Paul is correct in arguing that the proposed Paulson bailout rewards idiotic behavior, but his opposition to it stems from entirely incorrect assumptions that the so-called free market isn't free enough. Here's a little sampling of Representative Paul's theory:
The solution to the problem is to end government meddling in the market. Government intervention leads to distortions in the market, and government reacts to each distortion by enacting new laws and regulations, which create their own distortions, and so on ad infinitum.
It is time this process is put to an end.

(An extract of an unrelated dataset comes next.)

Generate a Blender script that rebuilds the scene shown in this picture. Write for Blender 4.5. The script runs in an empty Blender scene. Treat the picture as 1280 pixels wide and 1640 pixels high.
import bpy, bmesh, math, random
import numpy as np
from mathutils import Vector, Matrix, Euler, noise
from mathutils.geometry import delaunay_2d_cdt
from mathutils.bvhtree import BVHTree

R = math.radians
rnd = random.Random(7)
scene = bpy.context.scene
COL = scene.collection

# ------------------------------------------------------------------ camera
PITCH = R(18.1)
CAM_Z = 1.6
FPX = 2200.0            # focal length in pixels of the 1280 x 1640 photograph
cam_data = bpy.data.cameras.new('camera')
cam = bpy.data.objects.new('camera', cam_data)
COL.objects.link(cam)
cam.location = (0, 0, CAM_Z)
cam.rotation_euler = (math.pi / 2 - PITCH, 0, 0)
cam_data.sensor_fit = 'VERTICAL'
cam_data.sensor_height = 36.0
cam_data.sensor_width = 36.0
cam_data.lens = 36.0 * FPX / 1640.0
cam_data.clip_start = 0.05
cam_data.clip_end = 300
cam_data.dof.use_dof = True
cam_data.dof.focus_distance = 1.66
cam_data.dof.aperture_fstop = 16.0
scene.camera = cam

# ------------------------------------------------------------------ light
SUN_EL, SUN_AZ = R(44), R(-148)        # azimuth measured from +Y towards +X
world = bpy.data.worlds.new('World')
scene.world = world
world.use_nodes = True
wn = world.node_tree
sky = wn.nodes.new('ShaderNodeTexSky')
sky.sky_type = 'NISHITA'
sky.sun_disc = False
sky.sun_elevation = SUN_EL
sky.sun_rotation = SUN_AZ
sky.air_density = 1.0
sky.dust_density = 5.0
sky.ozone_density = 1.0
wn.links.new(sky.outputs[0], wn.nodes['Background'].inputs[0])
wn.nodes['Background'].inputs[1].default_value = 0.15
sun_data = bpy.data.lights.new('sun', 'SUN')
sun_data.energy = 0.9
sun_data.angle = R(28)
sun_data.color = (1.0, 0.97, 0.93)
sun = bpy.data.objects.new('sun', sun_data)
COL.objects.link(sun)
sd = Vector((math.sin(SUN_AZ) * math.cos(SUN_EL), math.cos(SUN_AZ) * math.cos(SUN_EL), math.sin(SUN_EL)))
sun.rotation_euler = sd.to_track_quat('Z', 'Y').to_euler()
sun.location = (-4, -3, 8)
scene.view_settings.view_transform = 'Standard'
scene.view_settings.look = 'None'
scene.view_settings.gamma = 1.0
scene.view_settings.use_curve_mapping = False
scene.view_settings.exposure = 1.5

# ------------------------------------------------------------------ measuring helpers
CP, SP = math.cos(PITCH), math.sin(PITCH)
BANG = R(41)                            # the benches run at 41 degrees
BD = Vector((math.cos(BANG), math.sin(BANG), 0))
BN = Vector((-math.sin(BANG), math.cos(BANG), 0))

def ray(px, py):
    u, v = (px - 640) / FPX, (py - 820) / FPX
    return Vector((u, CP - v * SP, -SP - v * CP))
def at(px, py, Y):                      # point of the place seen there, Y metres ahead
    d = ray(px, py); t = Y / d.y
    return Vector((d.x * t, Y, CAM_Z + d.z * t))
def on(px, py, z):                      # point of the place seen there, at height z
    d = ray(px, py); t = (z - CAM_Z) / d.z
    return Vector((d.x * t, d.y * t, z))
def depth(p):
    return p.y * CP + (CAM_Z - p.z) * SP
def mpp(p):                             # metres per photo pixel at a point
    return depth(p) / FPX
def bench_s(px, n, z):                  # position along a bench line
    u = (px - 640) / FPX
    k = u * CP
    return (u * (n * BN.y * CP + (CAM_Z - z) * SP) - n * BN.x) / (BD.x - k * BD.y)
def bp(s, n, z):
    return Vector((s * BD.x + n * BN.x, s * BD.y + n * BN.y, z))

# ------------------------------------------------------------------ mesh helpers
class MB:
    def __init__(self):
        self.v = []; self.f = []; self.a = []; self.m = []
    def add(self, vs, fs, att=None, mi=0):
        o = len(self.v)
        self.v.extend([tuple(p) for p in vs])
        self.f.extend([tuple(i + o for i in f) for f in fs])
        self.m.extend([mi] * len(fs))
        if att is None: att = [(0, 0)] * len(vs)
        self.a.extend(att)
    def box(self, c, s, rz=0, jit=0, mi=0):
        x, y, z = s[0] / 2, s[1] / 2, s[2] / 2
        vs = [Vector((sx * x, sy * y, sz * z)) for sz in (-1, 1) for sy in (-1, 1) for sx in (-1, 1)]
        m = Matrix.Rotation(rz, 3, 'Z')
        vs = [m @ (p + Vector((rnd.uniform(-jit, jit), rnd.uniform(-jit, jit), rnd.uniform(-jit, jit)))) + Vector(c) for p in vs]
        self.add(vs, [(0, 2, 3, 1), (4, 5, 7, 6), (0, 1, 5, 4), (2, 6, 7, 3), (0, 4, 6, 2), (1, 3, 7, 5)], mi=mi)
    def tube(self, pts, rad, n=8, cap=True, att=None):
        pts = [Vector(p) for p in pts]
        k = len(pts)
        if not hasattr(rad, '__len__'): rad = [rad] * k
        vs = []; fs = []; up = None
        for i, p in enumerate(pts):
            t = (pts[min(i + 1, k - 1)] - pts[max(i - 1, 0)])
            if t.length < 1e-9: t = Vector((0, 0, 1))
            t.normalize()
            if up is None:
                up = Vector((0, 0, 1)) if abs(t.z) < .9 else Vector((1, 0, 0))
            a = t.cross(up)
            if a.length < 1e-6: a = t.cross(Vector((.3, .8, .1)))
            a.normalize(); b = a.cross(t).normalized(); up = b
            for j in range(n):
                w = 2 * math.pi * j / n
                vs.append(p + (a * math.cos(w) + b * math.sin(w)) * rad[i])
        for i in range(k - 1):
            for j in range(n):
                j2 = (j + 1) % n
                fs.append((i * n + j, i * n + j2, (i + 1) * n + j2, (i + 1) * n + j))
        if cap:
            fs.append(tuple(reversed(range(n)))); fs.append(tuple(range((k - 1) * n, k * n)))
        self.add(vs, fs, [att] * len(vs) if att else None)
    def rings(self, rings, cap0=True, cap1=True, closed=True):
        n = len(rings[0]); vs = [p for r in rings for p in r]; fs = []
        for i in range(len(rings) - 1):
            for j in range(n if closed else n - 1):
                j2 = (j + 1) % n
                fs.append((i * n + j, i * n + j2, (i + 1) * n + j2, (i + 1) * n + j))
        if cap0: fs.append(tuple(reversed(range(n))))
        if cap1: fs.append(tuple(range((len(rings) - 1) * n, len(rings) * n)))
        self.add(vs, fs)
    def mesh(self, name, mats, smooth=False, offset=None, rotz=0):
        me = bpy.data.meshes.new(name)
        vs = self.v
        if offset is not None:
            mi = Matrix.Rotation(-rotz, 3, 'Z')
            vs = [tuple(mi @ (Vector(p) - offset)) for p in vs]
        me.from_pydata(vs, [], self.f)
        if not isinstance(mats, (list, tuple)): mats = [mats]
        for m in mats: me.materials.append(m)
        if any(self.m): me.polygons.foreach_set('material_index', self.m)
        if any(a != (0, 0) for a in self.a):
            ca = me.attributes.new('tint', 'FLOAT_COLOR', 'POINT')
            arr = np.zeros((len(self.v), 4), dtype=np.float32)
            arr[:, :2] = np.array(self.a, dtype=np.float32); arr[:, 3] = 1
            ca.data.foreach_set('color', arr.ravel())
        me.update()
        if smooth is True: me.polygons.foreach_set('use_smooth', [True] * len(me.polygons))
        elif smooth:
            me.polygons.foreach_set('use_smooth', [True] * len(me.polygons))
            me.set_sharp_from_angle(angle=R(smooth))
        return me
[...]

But the government cannot just sit back idly and let the bust occur.
It must actively roll back stifling laws and regulations that allowed the boom to form in the first place.
The government must divorce itself of the albatross of Fannie and Freddie, balance and drastically decrease the size of the federal budget, and reduce onerous regulations on banks and credit unions that lead to structural rigidity in the financial sector.
Until the big-government apologists realize the error of their ways, and until vocal
free-market advocates act in a manner which buttresses their rhetoric, I am afraid we are headed for a rough ride.

Umm, it was the lack of "stifling laws and regulations" that allowed the false boom to form, not the presence of them. Throughout the 1980's and 1990's, the government removed many of the regulations that prevented financial institutions from overextending themselves and exposing themselves to massive speculative debt. "Vocal free-market advocates" have had their way ever since Reagan rode into town, and the chickens are coming home to roost. These "distortions" in the market that Paul tries to lay at the feet of government were created and sustained through the prevalent free market practice of speculation; a quick primer on the history of capitalist economics could show you that the cycle of boom and bust -- a cycle not absent but decidedly much more extreme during the heady days of unregulated markets -- has been leveled and controlled through regulation.

Over in the corner, Ron Paul's been watching the deregulation gang kicking the supports out and as the roof collapses he's shouting that the few remaining beams are the cause of the collapse.